-- start --

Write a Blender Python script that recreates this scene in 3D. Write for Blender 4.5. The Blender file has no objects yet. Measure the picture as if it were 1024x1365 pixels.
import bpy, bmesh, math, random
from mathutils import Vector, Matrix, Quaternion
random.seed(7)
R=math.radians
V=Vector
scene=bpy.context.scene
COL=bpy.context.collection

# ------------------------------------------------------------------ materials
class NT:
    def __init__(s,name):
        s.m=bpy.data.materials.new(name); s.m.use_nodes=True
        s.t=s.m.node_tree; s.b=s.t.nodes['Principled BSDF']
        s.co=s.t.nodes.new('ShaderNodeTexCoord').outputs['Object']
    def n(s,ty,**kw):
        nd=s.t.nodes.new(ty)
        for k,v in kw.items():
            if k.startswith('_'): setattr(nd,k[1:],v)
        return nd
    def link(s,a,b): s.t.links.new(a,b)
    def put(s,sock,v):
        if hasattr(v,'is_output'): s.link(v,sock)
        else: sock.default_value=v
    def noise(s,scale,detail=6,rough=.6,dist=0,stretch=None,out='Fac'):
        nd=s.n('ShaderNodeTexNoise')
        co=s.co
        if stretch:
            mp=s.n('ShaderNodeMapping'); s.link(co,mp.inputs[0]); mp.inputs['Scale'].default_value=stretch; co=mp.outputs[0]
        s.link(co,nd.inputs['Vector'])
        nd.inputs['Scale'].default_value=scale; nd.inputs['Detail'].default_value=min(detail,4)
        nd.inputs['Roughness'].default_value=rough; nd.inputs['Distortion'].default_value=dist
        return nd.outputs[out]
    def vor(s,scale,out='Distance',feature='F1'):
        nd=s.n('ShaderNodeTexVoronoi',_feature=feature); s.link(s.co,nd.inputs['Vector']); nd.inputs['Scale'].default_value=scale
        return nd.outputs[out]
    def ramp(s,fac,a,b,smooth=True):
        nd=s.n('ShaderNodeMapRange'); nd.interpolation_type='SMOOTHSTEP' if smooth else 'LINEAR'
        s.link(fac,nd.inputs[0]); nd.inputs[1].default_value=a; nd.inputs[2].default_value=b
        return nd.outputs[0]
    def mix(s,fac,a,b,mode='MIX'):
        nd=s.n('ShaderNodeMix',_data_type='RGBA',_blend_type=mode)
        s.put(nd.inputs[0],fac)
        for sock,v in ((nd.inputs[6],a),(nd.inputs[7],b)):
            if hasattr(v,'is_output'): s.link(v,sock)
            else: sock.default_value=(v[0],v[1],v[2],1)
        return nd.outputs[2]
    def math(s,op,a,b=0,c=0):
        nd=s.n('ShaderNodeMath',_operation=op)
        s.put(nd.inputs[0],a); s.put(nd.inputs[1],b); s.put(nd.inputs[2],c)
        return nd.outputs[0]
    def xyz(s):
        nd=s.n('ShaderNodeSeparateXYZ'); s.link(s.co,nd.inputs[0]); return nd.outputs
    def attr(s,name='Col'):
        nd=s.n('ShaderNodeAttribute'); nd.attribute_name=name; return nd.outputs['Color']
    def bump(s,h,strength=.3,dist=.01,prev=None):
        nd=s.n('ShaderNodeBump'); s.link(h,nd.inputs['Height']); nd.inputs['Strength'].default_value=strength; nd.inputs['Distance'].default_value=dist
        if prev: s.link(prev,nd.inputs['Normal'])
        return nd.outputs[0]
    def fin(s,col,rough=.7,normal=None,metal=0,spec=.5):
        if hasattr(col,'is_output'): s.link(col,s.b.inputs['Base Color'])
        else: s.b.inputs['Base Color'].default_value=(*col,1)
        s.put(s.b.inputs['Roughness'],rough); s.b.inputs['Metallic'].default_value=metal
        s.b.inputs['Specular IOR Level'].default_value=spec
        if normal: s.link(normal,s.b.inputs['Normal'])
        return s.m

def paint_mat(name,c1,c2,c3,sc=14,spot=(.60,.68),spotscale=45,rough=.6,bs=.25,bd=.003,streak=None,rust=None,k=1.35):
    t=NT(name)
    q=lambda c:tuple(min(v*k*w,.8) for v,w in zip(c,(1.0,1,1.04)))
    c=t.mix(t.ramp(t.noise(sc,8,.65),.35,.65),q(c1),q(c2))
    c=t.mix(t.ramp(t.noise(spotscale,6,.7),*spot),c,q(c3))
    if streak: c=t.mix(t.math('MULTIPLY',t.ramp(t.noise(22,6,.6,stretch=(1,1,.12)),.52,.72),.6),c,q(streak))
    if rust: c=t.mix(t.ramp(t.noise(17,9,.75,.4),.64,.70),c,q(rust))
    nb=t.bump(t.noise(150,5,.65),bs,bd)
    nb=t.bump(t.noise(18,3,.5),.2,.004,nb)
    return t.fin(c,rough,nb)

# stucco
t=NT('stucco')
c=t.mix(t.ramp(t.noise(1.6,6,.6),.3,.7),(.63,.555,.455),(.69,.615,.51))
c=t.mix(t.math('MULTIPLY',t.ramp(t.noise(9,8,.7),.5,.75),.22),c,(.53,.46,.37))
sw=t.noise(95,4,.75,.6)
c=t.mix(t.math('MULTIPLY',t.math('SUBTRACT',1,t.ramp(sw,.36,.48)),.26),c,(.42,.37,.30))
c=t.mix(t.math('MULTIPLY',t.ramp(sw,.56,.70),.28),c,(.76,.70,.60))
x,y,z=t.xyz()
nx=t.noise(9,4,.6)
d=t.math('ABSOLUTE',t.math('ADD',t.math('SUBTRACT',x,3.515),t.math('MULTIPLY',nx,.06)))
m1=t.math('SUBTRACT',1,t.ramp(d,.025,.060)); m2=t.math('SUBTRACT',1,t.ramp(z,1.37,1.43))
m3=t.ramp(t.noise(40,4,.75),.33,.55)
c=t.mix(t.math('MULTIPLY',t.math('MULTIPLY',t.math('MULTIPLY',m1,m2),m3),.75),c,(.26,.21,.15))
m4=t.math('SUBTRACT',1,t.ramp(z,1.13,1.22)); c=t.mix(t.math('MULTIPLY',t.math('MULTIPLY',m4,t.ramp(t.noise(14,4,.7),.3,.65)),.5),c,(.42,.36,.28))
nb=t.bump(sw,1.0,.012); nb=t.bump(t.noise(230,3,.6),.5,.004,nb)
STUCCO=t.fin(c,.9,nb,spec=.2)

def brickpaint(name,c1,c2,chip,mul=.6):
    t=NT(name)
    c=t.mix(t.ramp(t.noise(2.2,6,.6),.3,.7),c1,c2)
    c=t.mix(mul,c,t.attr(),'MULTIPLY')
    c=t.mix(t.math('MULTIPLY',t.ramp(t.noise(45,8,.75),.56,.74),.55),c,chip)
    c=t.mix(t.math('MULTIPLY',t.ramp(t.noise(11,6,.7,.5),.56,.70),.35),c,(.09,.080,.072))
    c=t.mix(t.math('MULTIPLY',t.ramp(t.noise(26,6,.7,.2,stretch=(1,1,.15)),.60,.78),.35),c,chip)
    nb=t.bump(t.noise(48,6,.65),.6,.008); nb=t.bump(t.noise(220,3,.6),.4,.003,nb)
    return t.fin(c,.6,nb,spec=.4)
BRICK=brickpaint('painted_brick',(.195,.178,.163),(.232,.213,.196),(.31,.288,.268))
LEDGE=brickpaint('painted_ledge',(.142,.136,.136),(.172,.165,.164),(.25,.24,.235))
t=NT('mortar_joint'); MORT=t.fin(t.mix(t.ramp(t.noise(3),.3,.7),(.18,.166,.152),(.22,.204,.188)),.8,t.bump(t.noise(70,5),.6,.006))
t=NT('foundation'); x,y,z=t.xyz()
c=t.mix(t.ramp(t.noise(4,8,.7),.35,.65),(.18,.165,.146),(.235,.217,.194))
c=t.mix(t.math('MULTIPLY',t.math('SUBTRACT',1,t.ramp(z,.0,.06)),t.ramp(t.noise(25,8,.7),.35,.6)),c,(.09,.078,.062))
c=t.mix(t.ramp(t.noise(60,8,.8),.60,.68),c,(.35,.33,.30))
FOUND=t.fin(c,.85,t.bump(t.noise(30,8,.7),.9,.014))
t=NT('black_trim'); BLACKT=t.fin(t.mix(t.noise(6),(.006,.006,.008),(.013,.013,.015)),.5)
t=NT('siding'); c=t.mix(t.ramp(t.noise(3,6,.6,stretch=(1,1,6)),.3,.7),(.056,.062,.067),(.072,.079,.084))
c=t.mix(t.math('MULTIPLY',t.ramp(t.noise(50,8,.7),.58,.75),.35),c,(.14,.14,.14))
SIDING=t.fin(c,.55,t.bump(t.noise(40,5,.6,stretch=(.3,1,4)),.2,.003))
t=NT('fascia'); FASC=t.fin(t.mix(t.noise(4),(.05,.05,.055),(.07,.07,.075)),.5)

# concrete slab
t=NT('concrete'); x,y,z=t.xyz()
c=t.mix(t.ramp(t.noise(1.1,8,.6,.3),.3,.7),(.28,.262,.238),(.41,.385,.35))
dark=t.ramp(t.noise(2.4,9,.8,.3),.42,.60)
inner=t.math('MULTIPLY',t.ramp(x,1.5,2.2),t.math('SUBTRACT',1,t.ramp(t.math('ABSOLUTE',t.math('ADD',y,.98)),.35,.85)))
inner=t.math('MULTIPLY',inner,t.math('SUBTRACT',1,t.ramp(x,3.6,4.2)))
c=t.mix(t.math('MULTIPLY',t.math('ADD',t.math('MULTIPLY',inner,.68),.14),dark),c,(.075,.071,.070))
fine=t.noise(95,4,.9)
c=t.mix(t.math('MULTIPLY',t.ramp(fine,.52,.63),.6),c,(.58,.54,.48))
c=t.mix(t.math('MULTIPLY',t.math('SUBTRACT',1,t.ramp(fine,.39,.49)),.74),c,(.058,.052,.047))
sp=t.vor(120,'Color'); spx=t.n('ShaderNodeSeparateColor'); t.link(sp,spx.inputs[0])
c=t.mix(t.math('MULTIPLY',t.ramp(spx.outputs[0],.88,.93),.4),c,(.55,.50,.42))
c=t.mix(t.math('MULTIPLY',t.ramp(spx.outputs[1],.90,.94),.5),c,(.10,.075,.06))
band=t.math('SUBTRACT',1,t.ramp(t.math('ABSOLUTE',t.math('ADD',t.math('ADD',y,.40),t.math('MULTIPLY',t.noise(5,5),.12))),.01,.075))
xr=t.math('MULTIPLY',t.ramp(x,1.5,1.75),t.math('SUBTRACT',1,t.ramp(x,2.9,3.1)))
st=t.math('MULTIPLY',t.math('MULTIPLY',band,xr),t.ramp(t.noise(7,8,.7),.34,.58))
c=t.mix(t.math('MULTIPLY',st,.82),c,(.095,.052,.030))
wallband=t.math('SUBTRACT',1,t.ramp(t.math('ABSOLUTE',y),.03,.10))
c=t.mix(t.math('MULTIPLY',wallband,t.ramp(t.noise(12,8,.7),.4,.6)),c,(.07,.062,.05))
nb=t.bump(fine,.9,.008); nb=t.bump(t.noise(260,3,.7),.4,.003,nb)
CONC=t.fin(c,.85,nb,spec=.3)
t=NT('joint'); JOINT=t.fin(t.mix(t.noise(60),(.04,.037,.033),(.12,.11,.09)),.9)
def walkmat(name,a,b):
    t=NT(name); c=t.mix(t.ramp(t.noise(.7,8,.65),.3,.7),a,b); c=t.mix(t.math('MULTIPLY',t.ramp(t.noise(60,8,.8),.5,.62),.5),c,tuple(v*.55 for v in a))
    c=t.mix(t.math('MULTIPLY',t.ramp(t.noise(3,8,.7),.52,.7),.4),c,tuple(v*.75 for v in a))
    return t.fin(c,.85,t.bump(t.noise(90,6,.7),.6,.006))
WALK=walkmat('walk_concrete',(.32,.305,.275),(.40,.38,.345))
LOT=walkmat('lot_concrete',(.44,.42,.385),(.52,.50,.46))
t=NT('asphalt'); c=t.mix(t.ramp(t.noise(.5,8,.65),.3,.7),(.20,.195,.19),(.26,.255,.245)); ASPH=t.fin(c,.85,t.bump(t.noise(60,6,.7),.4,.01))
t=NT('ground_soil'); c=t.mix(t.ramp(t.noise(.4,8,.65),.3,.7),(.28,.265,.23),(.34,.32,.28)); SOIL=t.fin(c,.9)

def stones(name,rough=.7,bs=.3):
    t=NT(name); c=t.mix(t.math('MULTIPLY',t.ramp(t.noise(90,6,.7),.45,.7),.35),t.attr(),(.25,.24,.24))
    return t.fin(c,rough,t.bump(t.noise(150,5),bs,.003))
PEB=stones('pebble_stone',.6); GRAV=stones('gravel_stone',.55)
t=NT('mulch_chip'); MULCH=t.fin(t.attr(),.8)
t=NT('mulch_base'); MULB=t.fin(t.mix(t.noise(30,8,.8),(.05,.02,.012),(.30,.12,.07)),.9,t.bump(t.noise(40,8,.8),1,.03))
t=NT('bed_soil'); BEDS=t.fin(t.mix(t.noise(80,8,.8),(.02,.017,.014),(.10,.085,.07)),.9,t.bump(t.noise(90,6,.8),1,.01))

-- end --

◆ Written request: Count every line above that holds the word "spec", and state the number and nothing more.

◆ Exercise response: 5